__EXERCISE TASK__: Copy out the complete listing, word for word.

☆ ☆ ☆ ☆ ☆

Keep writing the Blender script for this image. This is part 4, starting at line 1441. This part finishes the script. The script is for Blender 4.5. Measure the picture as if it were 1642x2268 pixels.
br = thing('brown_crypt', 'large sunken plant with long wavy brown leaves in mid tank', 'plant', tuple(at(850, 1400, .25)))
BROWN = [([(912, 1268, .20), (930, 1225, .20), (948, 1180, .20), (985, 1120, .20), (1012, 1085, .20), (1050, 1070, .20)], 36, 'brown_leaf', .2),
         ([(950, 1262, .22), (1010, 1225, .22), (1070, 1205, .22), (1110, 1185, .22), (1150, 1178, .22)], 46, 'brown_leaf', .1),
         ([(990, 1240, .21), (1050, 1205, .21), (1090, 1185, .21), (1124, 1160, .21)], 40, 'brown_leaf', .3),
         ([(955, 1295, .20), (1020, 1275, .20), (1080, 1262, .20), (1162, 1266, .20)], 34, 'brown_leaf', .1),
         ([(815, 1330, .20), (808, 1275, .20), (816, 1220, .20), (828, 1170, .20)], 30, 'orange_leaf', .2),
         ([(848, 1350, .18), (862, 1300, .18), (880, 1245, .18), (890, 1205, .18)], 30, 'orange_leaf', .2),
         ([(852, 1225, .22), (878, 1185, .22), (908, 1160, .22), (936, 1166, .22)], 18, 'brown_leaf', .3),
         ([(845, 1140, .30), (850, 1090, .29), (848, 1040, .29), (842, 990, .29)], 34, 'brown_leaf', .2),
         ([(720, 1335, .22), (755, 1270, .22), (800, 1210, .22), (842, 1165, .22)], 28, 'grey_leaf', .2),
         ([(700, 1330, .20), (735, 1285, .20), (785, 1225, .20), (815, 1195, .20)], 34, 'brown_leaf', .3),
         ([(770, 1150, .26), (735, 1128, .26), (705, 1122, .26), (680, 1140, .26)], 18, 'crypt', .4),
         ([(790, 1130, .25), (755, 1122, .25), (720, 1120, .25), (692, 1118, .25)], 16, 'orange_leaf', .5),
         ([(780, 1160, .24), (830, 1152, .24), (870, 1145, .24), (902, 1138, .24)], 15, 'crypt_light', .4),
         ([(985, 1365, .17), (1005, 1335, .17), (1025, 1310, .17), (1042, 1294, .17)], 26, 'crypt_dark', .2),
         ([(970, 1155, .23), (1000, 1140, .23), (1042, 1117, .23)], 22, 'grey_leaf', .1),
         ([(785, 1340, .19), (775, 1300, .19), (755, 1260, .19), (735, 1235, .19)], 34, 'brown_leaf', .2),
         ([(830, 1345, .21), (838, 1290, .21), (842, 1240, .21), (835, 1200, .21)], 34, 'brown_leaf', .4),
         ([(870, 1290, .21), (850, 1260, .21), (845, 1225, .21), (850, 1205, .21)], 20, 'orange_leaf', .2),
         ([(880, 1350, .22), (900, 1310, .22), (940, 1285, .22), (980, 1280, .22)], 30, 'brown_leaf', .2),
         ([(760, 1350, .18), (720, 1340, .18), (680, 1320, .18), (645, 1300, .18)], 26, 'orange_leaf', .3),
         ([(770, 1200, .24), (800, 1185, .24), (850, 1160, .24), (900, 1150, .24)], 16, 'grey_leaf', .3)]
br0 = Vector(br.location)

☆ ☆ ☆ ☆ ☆

__RESULT BELOW__:
Keep writing the Blender script for this image. This is part 4, starting at line 1441. This part finishes the script. The script is for Blender 4.5. Measure the picture as if it were 1642x2268 pixels.
br = thing('brown_crypt', 'large sunken plant with long wavy brown leaves in mid tank', 'plant', tuple(at(850, 1400, .25)))
BROWN = [([(912, 1268, .20), (930, 1225, .20), (948, 1180, .20), (985, 1120, .20), (1012, 1085, .20), (1050, 1070, .20)], 36, 'brown_leaf', .2),
         ([(950, 1262, .22), (1010, 1225, .22), (1070, 1205, .22), (1110, 1185, .22), (1150, 1178, .22)], 46, 'brown_leaf', .1),
         ([(990, 1240, .21), (1050, 1205, .21), (1090, 1185, .21), (1124, 1160, .21)], 40, 'brown_leaf', .3),
         ([(955, 1295, .20), (1020, 1275, .20), (1080, 1262, .20), (1162, 1266, .20)], 34, 'brown_leaf', .1),
         ([(815, 1330, .20), (808, 1275, .20), (816, 1220, .20), (828, 1170, .20)], 30, 'orange_leaf', .2),
         ([(848, 1350, .18), (862, 1300, .18), (880, 1245, .18), (890, 1205, .18)], 30, 'orange_leaf', .2),
         ([(852, 1225, .22), (878, 1185, .22), (908, 1160, .22), (936, 1166, .22)], 18, 'brown_leaf', .3),
         ([(845, 1140, .30), (850, 1090, .29), (848, 1040, .29), (842, 990, .29)], 34, 'brown_leaf', .2),
         ([(720, 1335, .22), (755, 1270, .22), (800, 1210, .22), (842, 1165, .22)], 28, 'grey_leaf', .2),
         ([(700, 1330, .20), (735, 1285, .20), (785, 1225, .20), (815, 1195, .20)], 34, 'brown_leaf', .3),
         ([(770, 1150, .26), (735, 1128, .26), (705, 1122, .26), (680, 1140, .26)], 18, 'crypt', .4),
         ([(790, 1130, .25), (755, 1122, .25), (720, 1120, .25), (692, 1118, .25)], 16, 'orange_leaf', .5),
         ([(780, 1160, .24), (830, 1152, .24), (870, 1145, .24), (902, 1138, .24)], 15, 'crypt_light', .4),
         ([(985, 1365, .17), (1005, 1335, .17), (1025, 1310, .17), (1042, 1294, .17)], 26, 'crypt_dark', .2),
         ([(970, 1155, .23), (1000, 1140, .23), (1042, 1117, .23)], 22, 'grey_leaf', .1),
         ([(785, 1340, .19), (775, 1300, .19), (755, 1260, .19), (735, 1235, .19)], 34, 'brown_leaf', .2),
         ([(830, 1345, .21), (838, 1290, .21), (842, 1240, .21), (835, 1200, .21)], 34, 'brown_leaf', .4),
         ([(870, 1290, .21), (850, 1260, .21), (845, 1225, .21), (850, 1205, .21)], 20, 'orange_leaf', .2),
         ([(880, 1350, .22), (900, 1310, .22), (940, 1285, .22), (980, 1280, .22)], 30, 'brown_leaf', .2),
         ([(760, 1350, .18), (720, 1340, .18), (680, 1320, .18), (645, 1300, .18)], 26, 'orange_leaf', .3),
         ([(770, 1200, .24), (800, 1185, .24), (850, 1160, .24), (900, 1150, .24)], 16, 'grey_leaf', .3)]
br0 = Vector(br.location)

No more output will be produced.